■ **DATA SHOWN**
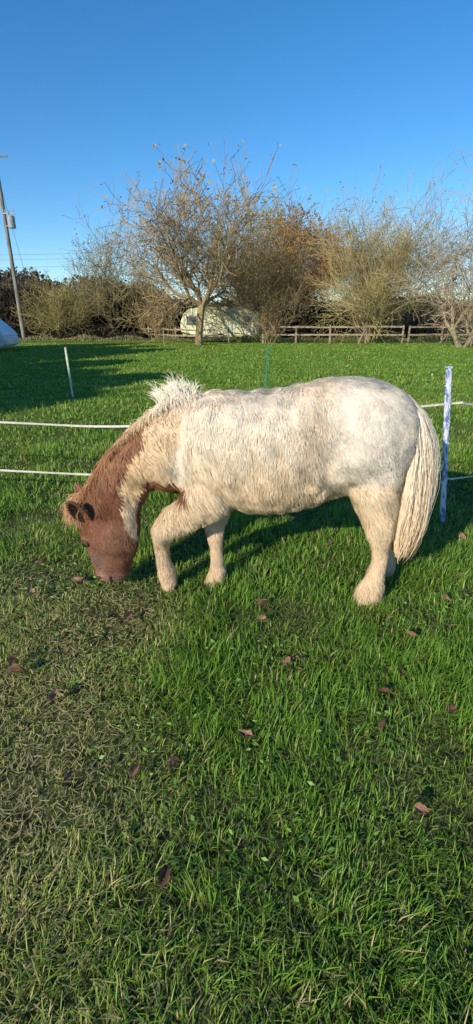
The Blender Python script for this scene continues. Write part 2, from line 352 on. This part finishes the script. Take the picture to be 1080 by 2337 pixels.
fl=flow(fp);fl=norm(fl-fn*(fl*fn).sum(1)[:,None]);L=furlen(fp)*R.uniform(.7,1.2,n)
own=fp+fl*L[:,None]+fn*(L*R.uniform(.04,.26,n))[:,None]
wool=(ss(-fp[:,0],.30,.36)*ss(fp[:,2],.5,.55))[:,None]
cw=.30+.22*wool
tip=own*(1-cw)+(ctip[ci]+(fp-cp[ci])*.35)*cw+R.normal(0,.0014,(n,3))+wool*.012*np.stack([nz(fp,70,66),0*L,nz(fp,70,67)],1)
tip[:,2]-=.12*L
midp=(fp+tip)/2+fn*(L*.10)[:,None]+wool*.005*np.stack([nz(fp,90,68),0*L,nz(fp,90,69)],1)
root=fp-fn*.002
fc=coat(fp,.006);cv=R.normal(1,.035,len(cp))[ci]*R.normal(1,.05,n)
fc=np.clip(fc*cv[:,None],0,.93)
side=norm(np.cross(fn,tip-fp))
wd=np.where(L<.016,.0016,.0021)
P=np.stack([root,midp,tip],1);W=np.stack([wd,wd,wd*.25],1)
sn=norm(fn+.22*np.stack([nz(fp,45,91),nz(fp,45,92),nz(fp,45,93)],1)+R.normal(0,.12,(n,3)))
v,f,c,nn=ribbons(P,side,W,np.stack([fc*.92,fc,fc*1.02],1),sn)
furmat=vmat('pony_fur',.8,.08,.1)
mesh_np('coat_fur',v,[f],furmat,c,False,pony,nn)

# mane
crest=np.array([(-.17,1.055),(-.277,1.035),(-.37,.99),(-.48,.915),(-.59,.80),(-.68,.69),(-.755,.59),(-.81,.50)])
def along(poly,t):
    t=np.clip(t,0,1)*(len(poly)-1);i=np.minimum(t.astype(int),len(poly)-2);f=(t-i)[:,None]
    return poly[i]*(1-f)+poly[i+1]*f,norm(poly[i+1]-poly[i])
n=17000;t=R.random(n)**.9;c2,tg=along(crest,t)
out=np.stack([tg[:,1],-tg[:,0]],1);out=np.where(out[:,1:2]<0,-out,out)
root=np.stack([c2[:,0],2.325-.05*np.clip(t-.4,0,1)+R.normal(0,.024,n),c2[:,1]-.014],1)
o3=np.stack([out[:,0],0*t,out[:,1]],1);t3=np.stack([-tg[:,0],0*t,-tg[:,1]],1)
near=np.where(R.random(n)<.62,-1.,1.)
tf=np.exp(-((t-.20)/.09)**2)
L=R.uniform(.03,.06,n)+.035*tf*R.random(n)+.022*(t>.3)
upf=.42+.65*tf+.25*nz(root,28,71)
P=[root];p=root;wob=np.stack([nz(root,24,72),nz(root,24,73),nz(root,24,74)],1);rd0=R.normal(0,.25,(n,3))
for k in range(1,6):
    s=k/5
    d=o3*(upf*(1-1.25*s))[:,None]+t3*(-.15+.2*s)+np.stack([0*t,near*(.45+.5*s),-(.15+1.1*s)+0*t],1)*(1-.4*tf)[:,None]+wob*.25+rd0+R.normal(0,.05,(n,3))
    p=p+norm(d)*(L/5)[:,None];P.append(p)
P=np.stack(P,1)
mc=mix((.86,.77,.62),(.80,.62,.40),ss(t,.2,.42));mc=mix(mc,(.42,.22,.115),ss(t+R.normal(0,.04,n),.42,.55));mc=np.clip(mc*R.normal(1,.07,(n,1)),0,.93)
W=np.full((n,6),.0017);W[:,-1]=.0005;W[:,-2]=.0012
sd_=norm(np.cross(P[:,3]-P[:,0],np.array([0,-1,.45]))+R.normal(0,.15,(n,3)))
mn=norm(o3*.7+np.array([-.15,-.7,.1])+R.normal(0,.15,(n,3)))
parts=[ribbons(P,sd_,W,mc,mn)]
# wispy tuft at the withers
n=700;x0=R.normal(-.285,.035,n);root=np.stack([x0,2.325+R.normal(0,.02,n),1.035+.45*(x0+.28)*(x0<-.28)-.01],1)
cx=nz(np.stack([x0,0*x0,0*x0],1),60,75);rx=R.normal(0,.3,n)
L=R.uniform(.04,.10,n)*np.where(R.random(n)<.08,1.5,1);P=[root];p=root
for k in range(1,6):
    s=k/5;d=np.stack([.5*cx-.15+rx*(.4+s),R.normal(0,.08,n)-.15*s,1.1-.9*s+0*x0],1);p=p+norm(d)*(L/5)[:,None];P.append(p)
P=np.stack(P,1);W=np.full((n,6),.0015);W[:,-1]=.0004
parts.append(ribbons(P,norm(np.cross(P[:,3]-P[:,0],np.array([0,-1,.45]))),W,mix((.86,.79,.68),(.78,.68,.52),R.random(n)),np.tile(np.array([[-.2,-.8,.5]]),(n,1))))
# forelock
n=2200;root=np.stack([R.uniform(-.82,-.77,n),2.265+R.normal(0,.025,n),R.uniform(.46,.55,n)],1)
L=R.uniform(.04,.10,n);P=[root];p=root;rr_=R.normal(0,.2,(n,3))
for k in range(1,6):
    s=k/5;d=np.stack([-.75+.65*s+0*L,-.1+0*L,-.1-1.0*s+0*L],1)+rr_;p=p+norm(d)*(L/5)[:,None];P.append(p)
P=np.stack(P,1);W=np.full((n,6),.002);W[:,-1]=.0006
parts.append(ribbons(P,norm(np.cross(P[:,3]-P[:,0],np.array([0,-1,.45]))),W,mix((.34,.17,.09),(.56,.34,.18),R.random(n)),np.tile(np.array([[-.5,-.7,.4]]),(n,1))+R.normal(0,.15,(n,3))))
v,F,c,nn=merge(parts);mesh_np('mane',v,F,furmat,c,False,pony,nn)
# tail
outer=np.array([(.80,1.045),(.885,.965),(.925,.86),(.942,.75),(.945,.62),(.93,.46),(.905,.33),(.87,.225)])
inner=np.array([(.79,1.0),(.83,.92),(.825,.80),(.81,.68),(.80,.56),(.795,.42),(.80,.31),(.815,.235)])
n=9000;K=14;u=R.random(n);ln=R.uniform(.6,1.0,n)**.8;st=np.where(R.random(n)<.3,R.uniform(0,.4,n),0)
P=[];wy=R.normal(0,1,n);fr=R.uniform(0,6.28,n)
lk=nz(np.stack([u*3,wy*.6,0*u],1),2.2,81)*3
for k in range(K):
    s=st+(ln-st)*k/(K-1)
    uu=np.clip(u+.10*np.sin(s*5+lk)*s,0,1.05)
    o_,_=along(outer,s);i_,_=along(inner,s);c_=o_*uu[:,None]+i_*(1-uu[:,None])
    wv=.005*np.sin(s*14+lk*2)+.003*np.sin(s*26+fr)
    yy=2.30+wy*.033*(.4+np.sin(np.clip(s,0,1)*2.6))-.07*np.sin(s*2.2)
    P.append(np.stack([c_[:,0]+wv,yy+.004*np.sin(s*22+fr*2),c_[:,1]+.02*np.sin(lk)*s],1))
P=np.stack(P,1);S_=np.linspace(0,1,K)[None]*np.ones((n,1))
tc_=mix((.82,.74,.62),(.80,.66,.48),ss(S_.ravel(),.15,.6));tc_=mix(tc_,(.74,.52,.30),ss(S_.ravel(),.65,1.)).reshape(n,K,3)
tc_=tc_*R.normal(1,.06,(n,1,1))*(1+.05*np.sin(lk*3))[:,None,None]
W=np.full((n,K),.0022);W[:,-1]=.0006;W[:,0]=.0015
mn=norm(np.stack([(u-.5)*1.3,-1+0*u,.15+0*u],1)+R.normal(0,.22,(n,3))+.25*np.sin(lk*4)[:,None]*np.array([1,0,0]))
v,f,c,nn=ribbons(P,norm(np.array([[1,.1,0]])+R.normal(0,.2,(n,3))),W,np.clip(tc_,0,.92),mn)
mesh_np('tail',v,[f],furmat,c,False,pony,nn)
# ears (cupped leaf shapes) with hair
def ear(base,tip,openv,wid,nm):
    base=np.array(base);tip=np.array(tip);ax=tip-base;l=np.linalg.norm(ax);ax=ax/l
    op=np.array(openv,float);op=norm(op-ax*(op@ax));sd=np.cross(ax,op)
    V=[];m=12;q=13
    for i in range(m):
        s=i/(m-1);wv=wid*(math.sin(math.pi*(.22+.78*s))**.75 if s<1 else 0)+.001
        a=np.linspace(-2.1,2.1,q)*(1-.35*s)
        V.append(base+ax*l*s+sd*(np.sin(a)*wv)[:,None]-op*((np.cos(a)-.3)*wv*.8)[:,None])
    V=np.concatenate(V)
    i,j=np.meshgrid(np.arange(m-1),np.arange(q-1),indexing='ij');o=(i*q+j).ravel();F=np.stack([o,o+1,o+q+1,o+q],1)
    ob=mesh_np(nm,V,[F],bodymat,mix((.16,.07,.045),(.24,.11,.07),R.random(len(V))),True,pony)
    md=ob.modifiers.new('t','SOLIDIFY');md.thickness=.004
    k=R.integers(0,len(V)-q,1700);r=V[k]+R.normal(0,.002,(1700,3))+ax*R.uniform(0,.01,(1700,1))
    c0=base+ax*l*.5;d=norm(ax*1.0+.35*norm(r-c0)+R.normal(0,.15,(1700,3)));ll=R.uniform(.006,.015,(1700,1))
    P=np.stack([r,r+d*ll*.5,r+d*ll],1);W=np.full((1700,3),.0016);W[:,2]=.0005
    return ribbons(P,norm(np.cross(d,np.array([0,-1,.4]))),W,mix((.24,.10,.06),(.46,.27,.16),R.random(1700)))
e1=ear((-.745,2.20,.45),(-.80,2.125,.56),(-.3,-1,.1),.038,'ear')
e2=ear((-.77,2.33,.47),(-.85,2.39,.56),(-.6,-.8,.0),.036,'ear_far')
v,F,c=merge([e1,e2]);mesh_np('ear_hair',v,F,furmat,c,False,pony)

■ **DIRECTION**
Write out an exact copy of the listing, first line through the line containing "mesh_np('coat_fur',v,[f],furmat,c,False,pony,nn)", with the pictures left out.

■ **THE RESPONSE**
The Blender Python script for this scene continues. Write part 2, from line 352 on. This part finishes the script. Take the picture to be 1080 by 2337 pixels.
fl=flow(fp);fl=norm(fl-fn*(fl*fn).sum(1)[:,None]);L=furlen(fp)*R.uniform(.7,1.2,n)
own=fp+fl*L[:,None]+fn*(L*R.uniform(.04,.26,n))[:,None]
wool=(ss(-fp[:,0],.30,.36)*ss(fp[:,2],.5,.55))[:,None]
cw=.30+.22*wool
tip=own*(1-cw)+(ctip[ci]+(fp-cp[ci])*.35)*cw+R.normal(0,.0014,(n,3))+wool*.012*np.stack([nz(fp,70,66),0*L,nz(fp,70,67)],1)
tip[:,2]-=.12*L
midp=(fp+tip)/2+fn*(L*.10)[:,None]+wool*.005*np.stack([nz(fp,90,68),0*L,nz(fp,90,69)],1)
root=fp-fn*.002
fc=coat(fp,.006);cv=R.normal(1,.035,len(cp))[ci]*R.normal(1,.05,n)
fc=np.clip(fc*cv[:,None],0,.93)
side=norm(np.cross(fn,tip-fp))
wd=np.where(L<.016,.0016,.0021)
P=np.stack([root,midp,tip],1);W=np.stack([wd,wd,wd*.25],1)
sn=norm(fn+.22*np.stack([nz(fp,45,91),nz(fp,45,92),nz(fp,45,93)],1)+R.normal(0,.12,(n,3)))
v,f,c,nn=ribbons(P,side,W,np.stack([fc*.92,fc,fc*1.02],1),sn)
furmat=vmat('pony_fur',.8,.08,.1)
mesh_np('coat_fur',v,[f],furmat,c,False,pony,nn)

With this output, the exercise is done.